Beaucoup de gens d’esprit ont pensé, un grand philosophe même a dit qu’il n’y a que le physique de l’amour qui soit bon, et que le moral n’en vaut rien.

Autant vaut-il répéter encore après d’autres philosophes, que l’homme a cessé d’être heureux depuis qu’il ne marche plus à quatre pieds. Sans doute plus nos jouissances sont simples et bornées, moins nous éprouvons le tourment des besoins, plus il nous devient aisé de les satisfaire.

Mais comment proposer à l’homme sensible de renoncer par sagesse aux plus douces émotions du cœur et de l’imagination ? Pourquoi vouloir en dépouiller le seul de nos besoins physiques qui en soit susceptible ? C’est ce sentiment même qui les a fait naître : sans lui du moins, l’homme ne les eût-il pas ignorés toujours ? Et que lui servirait enfin d’avoir un cœur et de l’imagination, si ce n’est pour aimer mieux ?

Que des idées morales mêlées aux illusions de l’amour exaltent cette passion, lui donnent souvent trop de violence et trop de pouvoir, est-ce une raison d’oublier tous les sacrifices utiles que cette passion s’est imposés elle-même par respect pour ces idées morales qui lui prêtent tant de douceur et de charme ?

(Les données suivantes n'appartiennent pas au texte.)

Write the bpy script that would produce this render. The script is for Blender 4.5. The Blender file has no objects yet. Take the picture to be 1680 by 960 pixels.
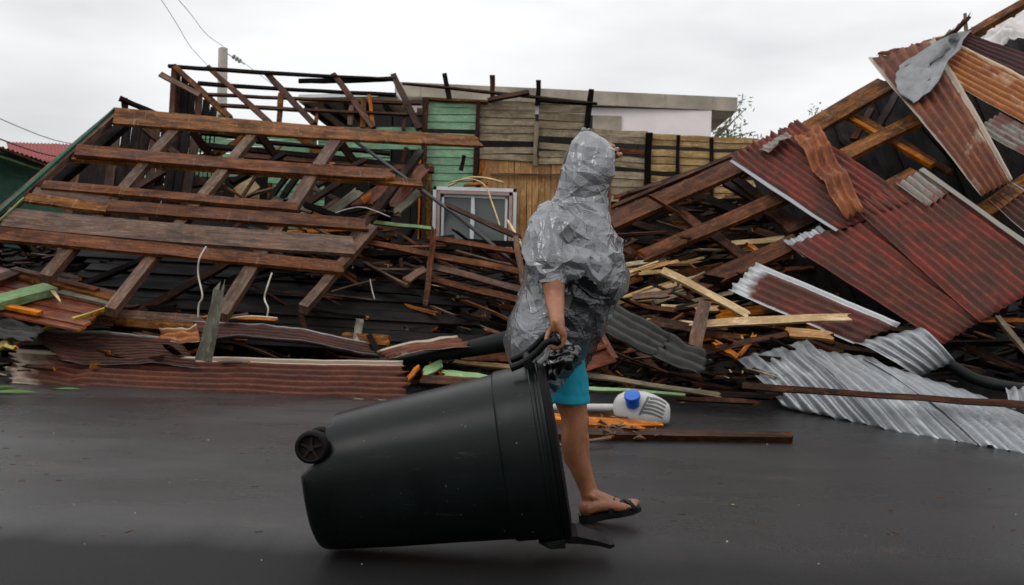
import bpy, math, random, bmesh
from mathutils import Vector, Matrix, Quaternion, noise
R = math.radians
random.seed(7)
rnd = random.random
def ru(a, b): return a + (b - a) * random.random()
sc = bpy.context.scene
COL = sc.collection

# ------------------------------------------------------------------ camera
F_PX, CX, CY = 1400.0, 840.0, 480.0
CAM_H, PITCH, ROLL = 1.05, R(1.64), R(1.5)
cam_d = bpy.data.cameras.new('camera')
cam = bpy.data.objects.new('camera', cam_d); COL.objects.link(cam)
cam_d.sensor_width = 36.0; cam_d.lens = 36.0 * F_PX / 1680.0
cam_d.clip_start = 0.05; cam_d.clip_end = 3000
CAM_R = Matrix.Rotation(R(90) - PITCH, 4, 'X') @ Matrix.Rotation(ROLL, 4, 'Z')
cam.matrix_world = Matrix.Translation((0, 0, CAM_H)) @ CAM_R
cam_d.dof.use_dof = True; cam_d.dof.focus_distance = 3.5; cam_d.dof.aperture_fstop = 5.0
sc.camera = cam

# ------------------------------------------------------------------ sky, sun, exposure
sc.view_settings.view_transform = 'Standard'; sc.view_settings.look = 'None'
sc.view_settings.exposure = 0.0; sc.view_settings.gamma = 1.0
SUN_EL, SUN_AZ = R(48), R(-142)
world = bpy.data.worlds.new('World'); sc.world = world; world.use_nodes = True
wn, wl = world.node_tree.nodes, world.node_tree.links
wn.clear()
wo = wn.new('ShaderNodeOutputWorld'); bg = wn.new('ShaderNodeBackground'); bg.inputs[1].default_value = 0.1
sky = wn.new('ShaderNodeTexSky'); sky.sky_type = 'NISHITA'; sky.sun_disc = False
sky.sun_elevation = SUN_EL; sky.sun_rotation = SUN_AZ
tc = wn.new('ShaderNodeTexCoord'); mp = wn.new('ShaderNodeMapping'); mp.inputs['Scale'].default_value = (1.1, 1.1, 3.4)
nz = wn.new('ShaderNodeTexNoise'); nz.inputs['Scale'].default_value = 1.6; nz.inputs['Detail'].default_value = 5; nz.inputs['Roughness'].default_value = .5
rp = wn.new('ShaderNodeValToRGB')
rp.color_ramp.elements[0].position = .34; rp.color_ramp.elements[0].color = (6.2, 6.22, 6.36, 1)
rp.color_ramp.elements[1].position = .64; rp.color_ramp.elements[1].color = (9.7, 9.7, 9.72, 1)
mx = wn.new('ShaderNodeMix'); mx.data_type = 'RGBA'; mx.inputs[0].default_value = .93
wl.new(tc.outputs['Generated'], mp.inputs[0]); wl.new(mp.outputs[0], nz.inputs['Vector']); wl.new(nz.outputs['Fac'], rp.inputs[0])
wl.new(sky.outputs[0], mx.inputs[6]); wl.new(rp.outputs[0], mx.inputs[7]);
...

Il est bien rare de voir un homme moral par sentiment, qui ne croie plus à la religion, à l’amour, aux femmes.

Je ne conçois pas une manière d’exister plus heureuse que celle du mariage lorsque l’amour a présidé au choix, lorsque l’estime le justifie, lorsque la douce confiance en éloigne la contrainte et les soupçons, lorsque tous les goûts de l’esprit et toutes les affections du cœur viennent sans cesse en resserrer les liens et lui donnent chaque jour un nouvel intérêt, ou plus vif, ou plus tendre, ou plus doux.

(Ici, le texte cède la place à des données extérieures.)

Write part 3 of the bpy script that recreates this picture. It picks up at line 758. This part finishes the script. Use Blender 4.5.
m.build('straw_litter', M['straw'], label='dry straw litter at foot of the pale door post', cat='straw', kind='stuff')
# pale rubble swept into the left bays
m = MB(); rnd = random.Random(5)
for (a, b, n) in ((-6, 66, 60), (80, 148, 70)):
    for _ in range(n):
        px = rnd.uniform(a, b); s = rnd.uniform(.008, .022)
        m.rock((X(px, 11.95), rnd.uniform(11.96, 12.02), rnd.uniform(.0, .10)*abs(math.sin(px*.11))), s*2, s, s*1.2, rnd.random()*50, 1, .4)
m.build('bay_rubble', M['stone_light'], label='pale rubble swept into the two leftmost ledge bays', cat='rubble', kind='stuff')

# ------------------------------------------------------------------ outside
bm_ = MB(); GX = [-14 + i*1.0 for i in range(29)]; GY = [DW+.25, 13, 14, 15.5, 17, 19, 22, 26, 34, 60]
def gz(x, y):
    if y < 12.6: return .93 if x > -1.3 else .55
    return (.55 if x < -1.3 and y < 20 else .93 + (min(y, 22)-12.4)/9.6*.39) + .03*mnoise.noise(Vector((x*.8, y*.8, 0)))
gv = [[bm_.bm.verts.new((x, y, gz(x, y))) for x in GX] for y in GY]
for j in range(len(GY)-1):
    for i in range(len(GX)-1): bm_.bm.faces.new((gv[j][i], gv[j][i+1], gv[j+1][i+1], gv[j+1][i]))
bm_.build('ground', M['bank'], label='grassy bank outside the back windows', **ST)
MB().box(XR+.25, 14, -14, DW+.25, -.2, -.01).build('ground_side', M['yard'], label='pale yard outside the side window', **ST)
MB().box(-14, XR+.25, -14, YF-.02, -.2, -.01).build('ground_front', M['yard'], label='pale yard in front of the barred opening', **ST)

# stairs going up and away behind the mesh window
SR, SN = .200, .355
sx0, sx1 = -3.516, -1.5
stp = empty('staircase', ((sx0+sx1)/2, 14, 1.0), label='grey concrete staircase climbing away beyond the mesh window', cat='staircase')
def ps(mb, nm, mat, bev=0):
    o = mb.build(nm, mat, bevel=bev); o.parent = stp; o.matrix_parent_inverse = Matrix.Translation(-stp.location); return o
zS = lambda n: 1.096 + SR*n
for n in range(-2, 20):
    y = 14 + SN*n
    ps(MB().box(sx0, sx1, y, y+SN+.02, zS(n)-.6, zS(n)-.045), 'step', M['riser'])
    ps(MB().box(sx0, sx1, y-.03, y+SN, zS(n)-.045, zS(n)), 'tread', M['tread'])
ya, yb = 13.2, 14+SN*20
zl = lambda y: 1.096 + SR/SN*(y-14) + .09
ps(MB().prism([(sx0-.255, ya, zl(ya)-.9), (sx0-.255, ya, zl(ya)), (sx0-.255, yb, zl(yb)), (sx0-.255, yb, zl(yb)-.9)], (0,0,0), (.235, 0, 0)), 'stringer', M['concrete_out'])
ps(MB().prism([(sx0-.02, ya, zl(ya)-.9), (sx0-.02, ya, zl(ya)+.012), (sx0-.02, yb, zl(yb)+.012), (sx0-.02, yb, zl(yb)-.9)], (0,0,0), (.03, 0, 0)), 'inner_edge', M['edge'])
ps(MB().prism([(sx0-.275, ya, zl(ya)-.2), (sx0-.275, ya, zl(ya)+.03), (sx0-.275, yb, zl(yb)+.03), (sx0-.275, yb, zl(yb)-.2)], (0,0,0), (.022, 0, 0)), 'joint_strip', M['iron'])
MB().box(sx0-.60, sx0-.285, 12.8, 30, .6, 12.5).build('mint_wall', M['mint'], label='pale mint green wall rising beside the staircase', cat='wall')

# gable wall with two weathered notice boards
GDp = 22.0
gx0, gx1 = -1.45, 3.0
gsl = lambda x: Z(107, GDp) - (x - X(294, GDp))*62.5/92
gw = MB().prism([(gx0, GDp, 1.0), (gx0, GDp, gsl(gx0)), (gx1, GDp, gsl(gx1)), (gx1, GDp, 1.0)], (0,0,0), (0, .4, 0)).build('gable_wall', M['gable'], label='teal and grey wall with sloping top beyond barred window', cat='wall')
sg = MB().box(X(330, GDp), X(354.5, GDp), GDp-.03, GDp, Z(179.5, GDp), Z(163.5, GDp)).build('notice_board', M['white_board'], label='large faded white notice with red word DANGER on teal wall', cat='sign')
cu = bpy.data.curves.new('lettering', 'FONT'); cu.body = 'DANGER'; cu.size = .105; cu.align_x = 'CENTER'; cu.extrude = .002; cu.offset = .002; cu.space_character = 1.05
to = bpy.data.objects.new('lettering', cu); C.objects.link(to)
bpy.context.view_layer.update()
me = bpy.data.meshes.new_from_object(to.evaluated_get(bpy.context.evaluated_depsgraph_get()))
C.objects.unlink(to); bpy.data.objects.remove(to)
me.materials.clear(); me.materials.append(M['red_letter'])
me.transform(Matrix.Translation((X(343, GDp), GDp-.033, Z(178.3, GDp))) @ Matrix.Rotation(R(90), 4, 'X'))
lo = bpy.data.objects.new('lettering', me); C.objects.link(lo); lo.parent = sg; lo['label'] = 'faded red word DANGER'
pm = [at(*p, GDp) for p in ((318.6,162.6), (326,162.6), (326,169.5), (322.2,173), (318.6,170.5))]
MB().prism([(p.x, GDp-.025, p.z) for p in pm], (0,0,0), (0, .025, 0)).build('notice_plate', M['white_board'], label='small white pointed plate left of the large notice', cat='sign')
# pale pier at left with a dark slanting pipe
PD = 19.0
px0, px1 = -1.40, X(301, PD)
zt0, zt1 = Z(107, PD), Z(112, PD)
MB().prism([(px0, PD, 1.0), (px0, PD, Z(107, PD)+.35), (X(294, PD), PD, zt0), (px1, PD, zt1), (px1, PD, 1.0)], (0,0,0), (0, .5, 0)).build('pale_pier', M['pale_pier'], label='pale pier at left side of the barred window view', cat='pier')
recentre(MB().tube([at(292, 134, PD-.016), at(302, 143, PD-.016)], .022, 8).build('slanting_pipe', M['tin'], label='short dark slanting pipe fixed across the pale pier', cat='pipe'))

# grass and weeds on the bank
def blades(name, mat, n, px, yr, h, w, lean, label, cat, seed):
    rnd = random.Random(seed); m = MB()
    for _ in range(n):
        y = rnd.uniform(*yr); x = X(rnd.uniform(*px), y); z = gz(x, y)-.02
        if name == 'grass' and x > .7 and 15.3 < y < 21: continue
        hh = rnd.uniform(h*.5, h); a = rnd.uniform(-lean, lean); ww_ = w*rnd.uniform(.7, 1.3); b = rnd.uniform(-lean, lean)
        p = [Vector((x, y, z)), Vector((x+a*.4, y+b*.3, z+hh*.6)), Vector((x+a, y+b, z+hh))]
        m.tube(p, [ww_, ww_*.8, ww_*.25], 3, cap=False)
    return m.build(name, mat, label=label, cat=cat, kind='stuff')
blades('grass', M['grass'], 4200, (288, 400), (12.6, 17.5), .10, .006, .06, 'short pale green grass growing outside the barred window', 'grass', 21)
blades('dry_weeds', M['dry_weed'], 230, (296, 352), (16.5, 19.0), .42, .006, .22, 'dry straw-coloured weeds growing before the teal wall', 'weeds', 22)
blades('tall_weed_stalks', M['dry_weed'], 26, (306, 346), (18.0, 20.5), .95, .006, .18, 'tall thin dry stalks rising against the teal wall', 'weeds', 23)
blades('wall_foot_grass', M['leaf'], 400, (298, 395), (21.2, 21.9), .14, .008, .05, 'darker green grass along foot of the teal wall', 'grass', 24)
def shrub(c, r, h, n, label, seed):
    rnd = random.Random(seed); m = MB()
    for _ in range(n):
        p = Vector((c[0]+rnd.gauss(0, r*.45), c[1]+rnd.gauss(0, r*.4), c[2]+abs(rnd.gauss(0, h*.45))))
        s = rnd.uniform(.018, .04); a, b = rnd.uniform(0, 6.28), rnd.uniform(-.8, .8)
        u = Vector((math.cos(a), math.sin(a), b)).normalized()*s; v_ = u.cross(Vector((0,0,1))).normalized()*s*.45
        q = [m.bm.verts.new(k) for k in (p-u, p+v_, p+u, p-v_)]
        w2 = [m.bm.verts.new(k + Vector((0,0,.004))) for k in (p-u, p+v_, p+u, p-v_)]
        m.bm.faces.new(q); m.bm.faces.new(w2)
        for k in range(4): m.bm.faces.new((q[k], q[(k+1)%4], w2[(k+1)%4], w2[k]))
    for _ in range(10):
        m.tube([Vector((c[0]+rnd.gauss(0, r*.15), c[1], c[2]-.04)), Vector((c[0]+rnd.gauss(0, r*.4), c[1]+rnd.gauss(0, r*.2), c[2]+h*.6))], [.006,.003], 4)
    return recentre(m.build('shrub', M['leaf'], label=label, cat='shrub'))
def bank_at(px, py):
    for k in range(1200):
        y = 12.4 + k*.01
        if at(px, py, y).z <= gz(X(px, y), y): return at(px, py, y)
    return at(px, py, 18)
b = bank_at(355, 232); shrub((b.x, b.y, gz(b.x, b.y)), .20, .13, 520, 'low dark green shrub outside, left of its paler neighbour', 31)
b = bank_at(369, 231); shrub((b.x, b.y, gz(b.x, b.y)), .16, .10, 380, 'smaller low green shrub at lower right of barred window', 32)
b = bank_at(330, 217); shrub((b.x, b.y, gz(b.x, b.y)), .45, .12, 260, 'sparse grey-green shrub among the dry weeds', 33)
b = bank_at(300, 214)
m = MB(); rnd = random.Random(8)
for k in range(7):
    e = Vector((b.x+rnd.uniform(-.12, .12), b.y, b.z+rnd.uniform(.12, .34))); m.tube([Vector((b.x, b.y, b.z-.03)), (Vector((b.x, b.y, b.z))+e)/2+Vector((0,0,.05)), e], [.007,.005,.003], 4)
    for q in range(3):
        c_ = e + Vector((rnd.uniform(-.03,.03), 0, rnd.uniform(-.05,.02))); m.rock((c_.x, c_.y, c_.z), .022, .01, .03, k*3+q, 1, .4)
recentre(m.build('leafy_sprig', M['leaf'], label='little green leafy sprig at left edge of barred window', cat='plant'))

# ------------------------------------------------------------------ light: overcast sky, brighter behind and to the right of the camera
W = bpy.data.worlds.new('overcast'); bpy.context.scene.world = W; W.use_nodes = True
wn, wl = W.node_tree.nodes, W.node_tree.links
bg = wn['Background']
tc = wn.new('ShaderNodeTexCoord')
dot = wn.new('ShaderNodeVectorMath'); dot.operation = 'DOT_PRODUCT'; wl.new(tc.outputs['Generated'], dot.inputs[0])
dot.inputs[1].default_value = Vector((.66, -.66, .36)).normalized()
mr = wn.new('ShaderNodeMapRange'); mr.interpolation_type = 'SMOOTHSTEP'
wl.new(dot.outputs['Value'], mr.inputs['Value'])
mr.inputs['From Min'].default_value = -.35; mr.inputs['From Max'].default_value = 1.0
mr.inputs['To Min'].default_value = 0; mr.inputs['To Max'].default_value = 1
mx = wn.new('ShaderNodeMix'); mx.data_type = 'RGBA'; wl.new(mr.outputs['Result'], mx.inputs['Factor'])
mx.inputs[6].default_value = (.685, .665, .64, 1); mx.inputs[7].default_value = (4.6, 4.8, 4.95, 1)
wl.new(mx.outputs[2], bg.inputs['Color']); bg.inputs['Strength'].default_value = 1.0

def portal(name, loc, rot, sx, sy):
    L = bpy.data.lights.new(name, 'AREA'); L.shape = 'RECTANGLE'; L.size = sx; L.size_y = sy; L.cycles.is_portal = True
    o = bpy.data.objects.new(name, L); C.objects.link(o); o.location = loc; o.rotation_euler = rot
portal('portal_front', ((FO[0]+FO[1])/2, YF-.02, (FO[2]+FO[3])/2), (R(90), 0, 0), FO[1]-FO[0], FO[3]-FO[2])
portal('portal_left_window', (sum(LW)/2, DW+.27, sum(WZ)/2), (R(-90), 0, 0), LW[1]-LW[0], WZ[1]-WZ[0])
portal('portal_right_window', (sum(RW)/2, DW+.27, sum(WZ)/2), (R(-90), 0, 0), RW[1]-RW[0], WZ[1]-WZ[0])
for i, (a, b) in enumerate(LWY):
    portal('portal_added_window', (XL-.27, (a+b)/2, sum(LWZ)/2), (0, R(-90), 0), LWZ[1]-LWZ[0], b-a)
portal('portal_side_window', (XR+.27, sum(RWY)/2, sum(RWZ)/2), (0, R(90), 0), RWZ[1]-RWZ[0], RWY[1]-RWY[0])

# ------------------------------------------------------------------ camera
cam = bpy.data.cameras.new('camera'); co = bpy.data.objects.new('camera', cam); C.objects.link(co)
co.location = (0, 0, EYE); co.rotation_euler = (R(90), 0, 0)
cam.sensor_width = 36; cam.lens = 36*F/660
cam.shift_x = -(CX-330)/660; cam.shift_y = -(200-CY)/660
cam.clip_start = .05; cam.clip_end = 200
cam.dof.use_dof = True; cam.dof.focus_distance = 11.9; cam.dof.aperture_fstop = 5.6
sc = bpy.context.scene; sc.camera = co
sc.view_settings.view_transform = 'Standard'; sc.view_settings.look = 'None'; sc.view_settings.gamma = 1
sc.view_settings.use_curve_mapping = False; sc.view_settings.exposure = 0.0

Mais pourquoi charger notre cœur de plus de chaînes qu’il n’en saurait porter ? Pourquoi s’obstiner à vouloir prolonger encore la plus libre et la plus sainte de toutes les unions, lorsque la nature lui a prescrit elle-même un terme plus ou moins éloigné ? Comment empêcher les hommes de violer une institution qui, passant le but, a violé dès-lors elle-même une loi plus sacrée, celle du sentiment et de la nature ? Telle union pourra subsister jusqu’au dernier instant de la vie ; telle autre, qui dans son origine semblait tout aussi raisonnable, sera loin d’avoir la même durée : être juste et bon, ou bien mourir, voilà tout ce qu’il faut promettre, rien de plus.